Nat Harvie's Broken Record

0012817649_10.jpg

"Being 22 right now, anything I do or make is going to shift my understanding of self and identity."

Nat Harvie.

Nat Harvie's Broken Record (N.H.B.R.) is at first a love letter, and then a question. Lyrically, the record follows the development of their relationship with their current partner and the emotional complexity experienced by two people developing mutual intimacy. But N.H.B.R. also asks the listener to consider how our understanding of the world and of others is shaped by our own perceptions and cognition. This album asks, "How do we not ask for proof; how do we bear witness?" 

Nat shared a few of their thoughts about developing a deeper understanding of their identity through the act of creation, what queerness means within that creation, and how a piece of art can reflect who it's creator is at a specific moment in time.
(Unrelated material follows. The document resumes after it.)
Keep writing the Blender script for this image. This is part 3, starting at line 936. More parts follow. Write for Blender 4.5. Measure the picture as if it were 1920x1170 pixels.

Nat Harvie's Broken Record by Nat Harvie, released 23 March 2018 1. Cup 2. Nat Harvie's Birthday 3. My My My 4. Left Hand 5. Crow 6. Hedonism 7. No Teeth 8. Pilot 9. Making Love 10. Happycamp for henry- everything for henry, always. and in great debt to bianca, warmest light of near horizon.

How is this album a reflection of who you are in the world right now?

One common thread that a lot of these songs touch is the idea of learning to feel powerful and brave and beautiful through my external relationships as opposed to some closed-off, internal conception of self. I think it’s a hopeful record. I think it reflects the hope that I feel for my self/closest friends and lovers/communities right now but have not always felt.

Have you felt a shift in your understanding of yourself/your identity while working on this record? If so, how?

Maybe- I made this record for my boyfriend, but in a lot of ways I’m also kind of writing to my 13 year old self, trying (and sometimes failing) to articulate that there are other ways to exist and interact and love that I won’t understand for a really long time and still don’t fully. It’s a hard question to answer though because I’m so young. Being 22 right now, anything I do or make is going to shift my understanding of self and identity. 

What was it like to crowdfound this project?

It was humbling. I’m really wary of assigning a dollar amount to community support, especially because some of the most important help I received was in the form of advice and emotional encouragement from folks that couldn’t really afford to contribute ca$h. That being said, we did about $1500 USD in pre-orders and without that money, there’s no way we could’ve pressed vinyl.

Why was it important to you to work with other queer artists on this record?

More than anything, it was a consequence of who I was already spending all my time and collaborating with. When I recorded my debut EP, Snow is a Gift to my Fear, the process was carried out entirely by queer folks, like literally every single aspect. That decision had very little to do with exclusion or safety or even creating space. I did it like that because I wanted to prove to myself that I didn’t need help from cis/straight people to tell my own (queer) stories. I’m immensely proud of that EP but I don’t need to make it again. There were a good handful of cis and straight people that contributed session work to N.H.B.R. and I don’t feel any particular way about that. The core members of my projects (especially my live project, Nat Harvie Trio) are all queer, all femme folks; that has more to do with my own comfort and vulnerability than the politics of representation because at the end of the day, this is my solo project and I feel queer enough.

What does the word queer mean to you?

Nothing on it’s own. I use that word to refer to a VERY WIDE category of experience, that is people who fall outside of hegemonic sexuality and gender norms. I hesitate to associate queerness with any sort of musical aesthetic or to define my work as an example of what queer IS. If my work is queer because I am, then so it is white, then so it is settler, then it is able-bodied, then so it is upper middle-class. I don’t want people to conflate those experiences. That being said, queer people from all different walks of life KNOW the experience of interacting with a piece of media that for the first time represents or resonates with their experiences. That is powerful- that is fucking magic and that is what I want to do. Again, this record is a love letter to my boyfriend more than anything, but what could I have learned at 13 about how to exist in the joy and tragedy of being a queer person through my future words to my beautiful, wild, human boyfriend?